Energy

US solar workforce shrinks for second straight year as Trump tariffs bite

Key Points
  • Solar Foundation reports the U.S. solar power industry shed about 8,000 jobs in 2018, shrinking the workforce by 3.2 percent.
  • U.S. tariffs prompt developers to delay projects, while policy shifts in top solar states slow renewable energy growth.
  • The Solar Foundation forecasts hiring will pick up again this year, rising by about 7 percent.
Sunrun installer putting up solar electric panels on a residential rooftop in California.
Source: Sunrun

The American solar power workforce shrank for a second consecutive year in 2018, as U.S. tariffs prompted developers to delay projects and policy shifts in top solar states slowed renewable energy growth.

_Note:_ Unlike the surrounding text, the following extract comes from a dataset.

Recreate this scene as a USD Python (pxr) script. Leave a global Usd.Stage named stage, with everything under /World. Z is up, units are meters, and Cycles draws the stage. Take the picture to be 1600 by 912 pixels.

The U.S. solar industry shed nearly 8,000 jobs last year, according to an annual survey from the Solar Foundation, a nonprofit that advocates for solar power. The 3.2-percent drop in employment puts the industry's total headcount at roughly 242,000.

The decline marks a setback for an industry that nearly tripled its workforce in the seven years since the Solar Foundation issued it first National Solar Jobs Census in 2010. U.S. solar employment peaked at roughly 260,000 in 2016.

"Despite two challenging years, the long-term outlook for this industry remains positive as even more Americans turn to low-cost solar energy and storage solutions to power their homes and businesses," Andrea Luecke, president and executive director at The Solar Foundation, said in a press release.

The drag on 2018 hiring began the previous year, as the market braced for tariffs on imported solar panels and modules after the U.S. Commerce Department determined cheap imports had hurt U.S. manufacturers. President Donald Trump ultimately authorized a 30-percent import tax on imported solar equipment.

Without clarity on pricing, many developers hit pause on projects, especially large solar farms, over the last two years. The solar tariffs, along with the Trump administration's import taxes on steel and aluminum, have made hardware more expensive. The duties on solar equipment last for four years and drop by 5 percent each year.

Over the last two years, firms that install solar equipment saw the biggest declines, shedding about 10,000 jobs or 6 percent of the workforce.

At the state level, solar power leader California and other parts of the country with mature markets experienced a pullback in employment. California alone lost 9,576 positions, seven times the decline in Massachusetts, the next biggest job cutter.

The Golden State experienced the weakest growth in solar capacity in six years during the third quarter of 2018. The Solar Foundation points to trouble getting community solar projects off the ground and uncertainty over rate structures. But solar deployment also slowed at least in part because utilities face less pressure after brisk progress hitting California's clean energy goals in recent years.

In Massachusetts, a delayed release of the state's new solar incentive program curbed new deployments, according to the Solar Foundation.

Still, 29 states added solar power workers in 2018. Florida led the job growers with 1,769 new positions to overtake Massachusetts as the nation's second biggest solar employer.

This year, the Solar Foundation forecasts hiring will pick up again, rising by about 7 percent to 259,000 jobs, based on responses to the 2018 census. New utility-scale projects are expected to drive the growth, with solar farm construction anticipated in California, Texas, Florida and South Atlantic states.

However, the Solar Foundation warns its forecast could be undercut by economic conditions, barriers to capital and changes in policy. The 2018 census also finds companies in the solar industry are having a harder time hiring as the U.S. labor market tightens.

The census was conducted by BW Research Partnership, a research consulting firm. BW's results come from a survey of 3,493 solar power companies, out of a universe of 13,945 employers, conducted in September and October 2018.